▸ Set problem
Transcribe the material verbatim in full; the pictures do not belong in the copy.

====== Supplied data

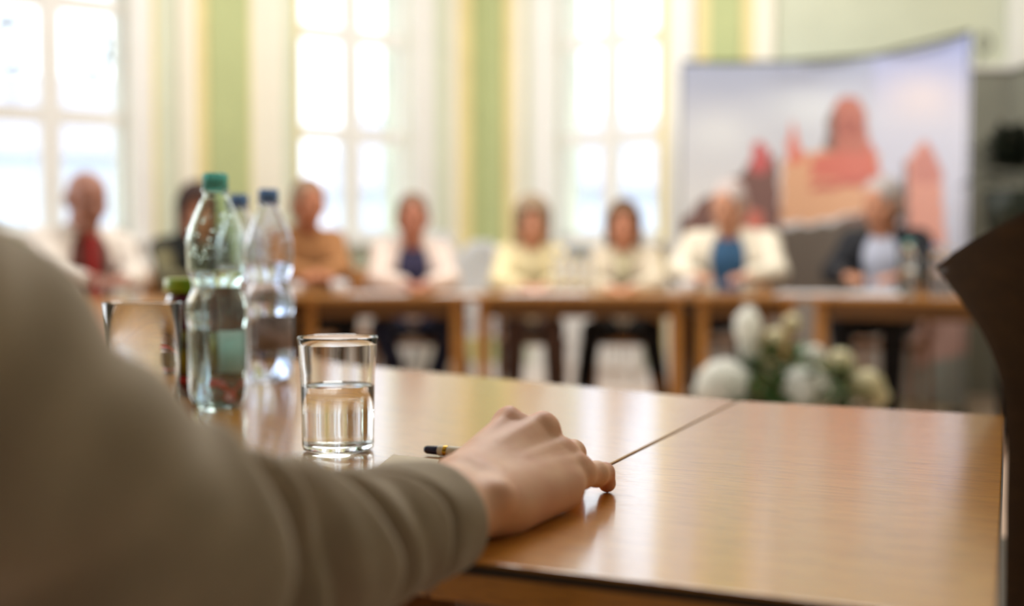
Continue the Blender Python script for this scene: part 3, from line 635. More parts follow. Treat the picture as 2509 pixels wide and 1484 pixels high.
# ------------------------------------------------------------------ near glasses
def tumbler(px, py, dia, Ht, label, water=None, flare=0.63, group=None):
    q = TP(px, py); r0 = dia / 2; rb = r0 * 0.885; b = 0.0062; t = 0.0016
    r = empty('drinking_glass', (q.x, q.y, 0.7402), 0.4, label, 'glass', group)
    zf = Ht * flare; out = [(0, 0.0008), (rb - 0.006, 0.0004), (rb - 0.0012, 0.002), (rb, 0.0055), (rb + 0.0003, zf * 0.5), (rb + 0.0012, zf), (rb + 0.0022, zf + 0.006), (r0 - 0.0012, Ht * 0.93), (r0, Ht - 0.0012), (r0 - 0.0006, Ht)]
    inn = [(r0 - t * 0.9, Ht - 0.0008), (r0 - t - 0.0012, Ht * 0.93), (rb + 0.0022 - t, zf + 0.006), (rb + 0.0012 - t, zf), (rb + 0.0003 - t, zf * 0.5), (rb - t, b + 0.005), (rb - t - 0.004, b + 0.0008), (0, b)]
    lathe('glass_body', out + inn, M['glass'], r, 96)
    if water:
        hw = Ht * water; e_ = 0.0002; wp = [(0, b - e_), (rb - t - 0.004 + e_, b + 0.0006), (rb - t + e_, b + 0.005), (rb + 0.0003 - t + e_, zf * 0.5), (rb + 0.001 - t + e_, hw), (rb - t - 0.0012, hw - 0.0009), (rb - t - 0.004, hw - 0.0013), (0, hw - 0.0013)]
        lathe('water', wp, M['water'], r, 96)
    return r
tumbler(829, 1103, 0.0742, 0.1050, 'clear glass tumbler half full of water, standing alone beside the bottles', 0.575, 0.70)
q = P(349, 740, 1.17); _Y = q.y
def tall(px, Y, top_y, dia, label):
    a = P(px, top_y, Y); h = a.z - 0.74; r0 = dia / 2; rb = r0 * 0.84; b = 0.008; t = 0.0012
    r = empty('drinking_glass', (a.x, a.y, 0.7402), 0, label, 'glass')
    lathe('glass_body', [(0, 0.0005), (rb - 0.004, 0.0005), (rb, 0.004), (rb + (r0 - rb) * 0.5, h * 0.5), (r0, h - 0.001), (r0 - t * 0.5, h), (r0 - t, h - 0.001), (rb + (r0 - rb) * 0.5 - t, h * 0.5), (rb - t, b + 0.003), (0, b)], M['glass'], r, 72)
tall(349, 1.17, 741, 0.0815, 'tall empty clear glass behind the grey sleeve, left of the bottles')
# ------------------------------------------------------------------ bottles
M['label_green'] = lmat('label_pale_green', (196, 222, 216), 0.5, 0.12, 45, rgb2=(222, 232, 228))
M['label_brown'] = lmat('label_grey_brown', (226, 216, 212), 0.5, 0.15, 40, rgb2=(190, 178, 172))
BP = [(0.0, 0.008), (0.016, 0.006), (0.024, 0.0), (0.031, 0.004), (0.0338, 0.016), (0.0340, 0.03), (0.0338, 0.090), (0.0342, 0.096), (0.0356, 0.104), (0.0362, 0.114), (0.0348, 0.126), (0.0308, 0.136), (0.0278, 0.142), (0.0288, 0.148),
      (0.0326, 0.157), (0.0344, 0.168), (0.0348, 0.186), (0.0343, 0.203), (0.0305, 0.217), (0.0245, 0.232), (0.0182, 0.245), (0.0140, 0.251), (0.0140, 0.256), (0.0165, 0.257), (0.0165, 0.2595), (0.0130, 0.260), (0.0130, 0.268)]
def bmod(a, z):
    w_ = 1.0
    if z < 0.03: w_ -= 0.20 * max(0, 1 - z / 0.03) * (0.5 + 0.5 * math.cos(5 * a)) 
    if 0.128 < z < 0.16: w_ += 0.016 * math.sin(PI * (z - 0.128) / 0.032) * math.cos(10 * a)
    if 0.096 < z < 0.132: w_ += 0.006 * math.sin(z * 2 * PI / 0.0035)
    return w_
def bottle(px, Y, label, pet, cap_m, level=0.165, lab_m='label_green', lab_z=(0.035, 0.09), la=(0.2, 2.2), upper=None):
    q = P(px, 900, Y); r = empty('water_bottle', (q.x, q.y, 0.7402), 0.5, label, 'bottle')
    prof = []
    for (a, b) in zip(BP, BP[1:]):
        n = max(1, int(abs(b[1] - a[1]) / 0.0018)) if a[1] > 0.088 and b[1] < 0.162 else 3
        for k in range(n): prof.append((a[0] + (b[0] - a[0]) * k / n, a[1] + (b[1] - a[1]) * k / n))
    prof.append(BP[-1]); th = 0.0005
    inner = [(max(0, p[0] - th), p[1] + (th if p[1] < 0.03 else 0)) for p in prof][::-1]
    lathe('bottle_body', prof + inner, M[pet], r, 80, bmod)
    ip = [(max(0, p[0] - th + 0.0002), p[1] + (0.0003 if p[1] < 0.03 else 0)) for p in prof if p[1] < level]; rl = ip[-1][0]
    lathe('water', ip + [(rl, level), (rl - 0.002, level - 0.0008), (0, level - 0.0008)], M['water'], r, 80, bmod)
    # cap with ribs
    lathe('cap', [(0, 0.279), (0.0125, 0.279), (0.0143, 0.2775), (0.0146, 0.276), (0.0148, 0.2635), (0.0152, 0.262), (0.0152, 0.2595), (0.0136, 0.2595), (0.0134, 0.272), (0, 0.274)], M[cap_m], r, 96, lambda a, z: 1 + (0.012 * (1 if math.sin(48 * a) > 0 else -1) if 0.2635 < z < 0.2768 else 0))
    def wrap(z0, z1, rad, m, a0, a1):
        vs, fs = [], []; n = 40
        for z in (z0, z1):
            for i in range(n + 1): a = a0 + (a1 - a0) * i / n; vs.append((rad * math.cos(a), rad * math.sin(a), z))
        for i in range(n): fs.append((i, i + 1, n + 2 + i, n + 1 + i))
        o = mesh('paper_label', vs, fs, M[m], r, True); s = o.modifiers.new('solid', 'SOLIDIFY'); s.thickness = 0.0001
    wrap(lab_z[0], lab_z[1], 0.03455, lab_m, *la)
    if upper: wrap(upper[0], upper[1], 0.0359, lab_m, *la)
    # droplets inside the shoulder
    bm = bmesh.new()
    for _ in range(60):
        z = rng.uniform(level + 0.01, 0.235); a = rng.uniform(0, 2 * PI); rr = np.interp(z, [p[1] for p in BP], [p[0] for p in BP]) + 0.0003; s = rng.uniform(0.0010, 0.0024)
        bmesh.ops.create_icosphere(bm, subdivisions=1, radius=s, matrix=Matrix.Translation((rr * math.cos(a), rr * math.sin(a), z)))
    d = bmobj('droplets', bm, M['water'], r, True); tag(d, kind='stuff')
    return r
bottle(532, 1.337, 'plastic water bottle with a green cap, nearest of the three', 'pet_green', 'cap_green', 0.163, 'label_green', (0.038, 0.090), (-0.2, 1.3))
bottle(661, 1.635, 'clear plastic water bottle with a blue cap, right of the green-capped one', 'pet_clear', 'cap_blue', 0.172, 'label_brown', (0.045, 0.096), (-2.4, 0.2), )
bottle(590, 1.76, 'clear plastic water bottle with a blue cap, half hidden behind the green-capped one', 'pet_clear', 'cap_blue', 0.168, 'label_brown', (0.045, 0.09), (-2.6, -0.2))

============

▸ Solution to this problem
Continue the Blender Python script for this scene: part 3, from line 635. More parts follow. Treat the picture as 2509 pixels wide and 1484 pixels high.
# ------------------------------------------------------------------ near glasses
def tumbler(px, py, dia, Ht, label, water=None, flare=0.63, group=None):
    q = TP(px, py); r0 = dia / 2; rb = r0 * 0.885; b = 0.0062; t = 0.0016
    r = empty('drinking_glass', (q.x, q.y, 0.7402), 0.4, label, 'glass', group)
    zf = Ht * flare; out = [(0, 0.0008), (rb - 0.006, 0.0004), (rb - 0.0012, 0.002), (rb, 0.0055), (rb + 0.0003, zf * 0.5), (rb + 0.0012, zf), (rb + 0.0022, zf + 0.006), (r0 - 0.0012, Ht * 0.93), (r0, Ht - 0.0012), (r0 - 0.0006, Ht)]
    inn = [(r0 - t * 0.9, Ht - 0.0008), (r0 - t - 0.0012, Ht * 0.93), (rb + 0.0022 - t, zf + 0.006), (rb + 0.0012 - t, zf), (rb + 0.0003 - t, zf * 0.5), (rb - t, b + 0.005), (rb - t - 0.004, b + 0.0008), (0, b)]
    lathe('glass_body', out + inn, M['glass'], r, 96)
    if water:
        hw = Ht * water; e_ = 0.0002; wp = [(0, b - e_), (rb - t - 0.004 + e_, b + 0.0006), (rb - t + e_, b + 0.005), (rb + 0.0003 - t + e_, zf * 0.5), (rb + 0.001 - t + e_, hw), (rb - t - 0.0012, hw - 0.0009), (rb - t - 0.004, hw - 0.0013), (0, hw - 0.0013)]
        lathe('water', wp, M['water'], r, 96)
    return r
tumbler(829, 1103, 0.0742, 0.1050, 'clear glass tumbler half full of water, standing alone beside the bottles', 0.575, 0.70)
q = P(349, 740, 1.17); _Y = q.y
def tall(px, Y, top_y, dia, label):
    a = P(px, top_y, Y); h = a.z - 0.74; r0 = dia / 2; rb = r0 * 0.84; b = 0.008; t = 0.0012
    r = empty('drinking_glass', (a.x, a.y, 0.7402), 0, label, 'glass')
    lathe('glass_body', [(0, 0.0005), (rb - 0.004, 0.0005), (rb, 0.004), (rb + (r0 - rb) * 0.5, h * 0.5), (r0, h - 0.001), (r0 - t * 0.5, h), (r0 - t, h - 0.001), (rb + (r0 - rb) * 0.5 - t, h * 0.5), (rb - t, b + 0.003), (0, b)], M['glass'], r, 72)
tall(349, 1.17, 741, 0.0815, 'tall empty clear glass behind the grey sleeve, left of the bottles')
# ------------------------------------------------------------------ bottles
M['label_green'] = lmat('label_pale_green', (196, 222, 216), 0.5, 0.12, 45, rgb2=(222, 232, 228))
M['label_brown'] = lmat('label_grey_brown', (226, 216, 212), 0.5, 0.15, 40, rgb2=(190, 178, 172))
BP = [(0.0, 0.008), (0.016, 0.006), (0.024, 0.0), (0.031, 0.004), (0.0338, 0.016), (0.0340, 0.03), (0.0338, 0.090), (0.0342, 0.096), (0.0356, 0.104), (0.0362, 0.114), (0.0348, 0.126), (0.0308, 0.136), (0.0278, 0.142), (0.0288, 0.148),
      (0.0326, 0.157), (0.0344, 0.168), (0.0348, 0.186), (0.0343, 0.203), (0.0305, 0.217), (0.0245, 0.232), (0.0182, 0.245), (0.0140, 0.251), (0.0140, 0.256), (0.0165, 0.257), (0.0165, 0.2595), (0.0130, 0.260), (0.0130, 0.268)]
def bmod(a, z):
    w_ = 1.0
    if z < 0.03: w_ -= 0.20 * max(0, 1 - z / 0.03) * (0.5 + 0.5 * math.cos(5 * a)) 
    if 0.128 < z < 0.16: w_ += 0.016 * math.sin(PI * (z - 0.128) / 0.032) * math.cos(10 * a)
    if 0.096 < z < 0.132: w_ += 0.006 * math.sin(z * 2 * PI / 0.0035)
    return w_
def bottle(px, Y, label, pet, cap_m, level=0.165, lab_m='label_green', lab_z=(0.035, 0.09), la=(0.2, 2.2), upper=None):
    q = P(px, 900, Y); r = empty('water_bottle', (q.x, q.y, 0.7402), 0.5, label, 'bottle')
    prof = []
    for (a, b) in zip(BP, BP[1:]):
        n = max(1, int(abs(b[1] - a[1]) / 0.0018)) if a[1] > 0.088 and b[1] < 0.162 else 3
        for k in range(n): prof.append((a[0] + (b[0] - a[0]) * k / n, a[1] + (b[1] - a[1]) * k / n))
    prof.append(BP[-1]); th = 0.0005
    inner = [(max(0, p[0] - th), p[1] + (th if p[1] < 0.03 else 0)) for p in prof][::-1]
    lathe('bottle_body', prof + inner, M[pet], r, 80, bmod)
    ip = [(max(0, p[0] - th + 0.0002), p[1] + (0.0003 if p[1] < 0.03 else 0)) for p in prof if p[1] < level]; rl = ip[-1][0]
    lathe('water', ip + [(rl, level), (rl - 0.002, level - 0.0008), (0, level - 0.0008)], M['water'], r, 80, bmod)
    # cap with ribs
    lathe('cap', [(0, 0.279), (0.0125, 0.279), (0.0143, 0.2775), (0.0146, 0.276), (0.0148, 0.2635), (0.0152, 0.262), (0.0152, 0.2595), (0.0136, 0.2595), (0.0134, 0.272), (0, 0.274)], M[cap_m], r, 96, lambda a, z: 1 + (0.012 * (1 if math.sin(48 * a) > 0 else -1) if 0.2635 < z < 0.2768 else 0))
    def wrap(z0, z1, rad, m, a0, a1):
        vs, fs = [], []; n = 40
        for z in (z0, z1):
            for i in range(n + 1): a = a0 + (a1 - a0) * i / n; vs.append((rad * math.cos(a), rad * math.sin(a), z))
        for i in range(n): fs.append((i, i + 1, n + 2 + i, n + 1 + i))
        o = mesh('paper_label', vs, fs, M[m], r, True); s = o.modifiers.new('solid', 'SOLIDIFY'); s.thickness = 0.0001
    wrap(lab_z[0], lab_z[1], 0.03455, lab_m, *la)
    if upper: wrap(upper[0], upper[1], 0.0359, lab_m, *la)
    # droplets inside the shoulder
    bm = bmesh.new()
    for _ in range(60):
        z = rng.uniform(level + 0.01, 0.235); a = rng.uniform(0, 2 * PI); rr = np.interp(z, [p[1] for p in BP], [p[0] for p in BP]) + 0.0003; s = rng.uniform(0.0010, 0.0024)
        bmesh.ops.create_icosphere(bm, subdivisions=1, radius=s, matrix=Matrix.Translation((rr * math.cos(a), rr * math.sin(a), z)))
    d = bmobj('droplets', bm, M['water'], r, True); tag(d, kind='stuff')
    return r
bottle(532, 1.337, 'plastic water bottle with a green cap, nearest of the three', 'pet_green', 'cap_green', 0.163, 'label_green', (0.038, 0.090), (-0.2, 1.3))
bottle(661, 1.635, 'clear plastic water bottle with a blue cap, right of the green-capped one', 'pet_clear', 'cap_blue', 0.172, 'label_brown', (0.045, 0.096), (-2.4, 0.2), )
bottle(590, 1.76, 'clear plastic water bottle with a blue cap, half hidden behind the green-capped one', 'pet_clear', 'cap_blue', 0.168, 'label_brown', (0.045, 0.09), (-2.6, -0.2))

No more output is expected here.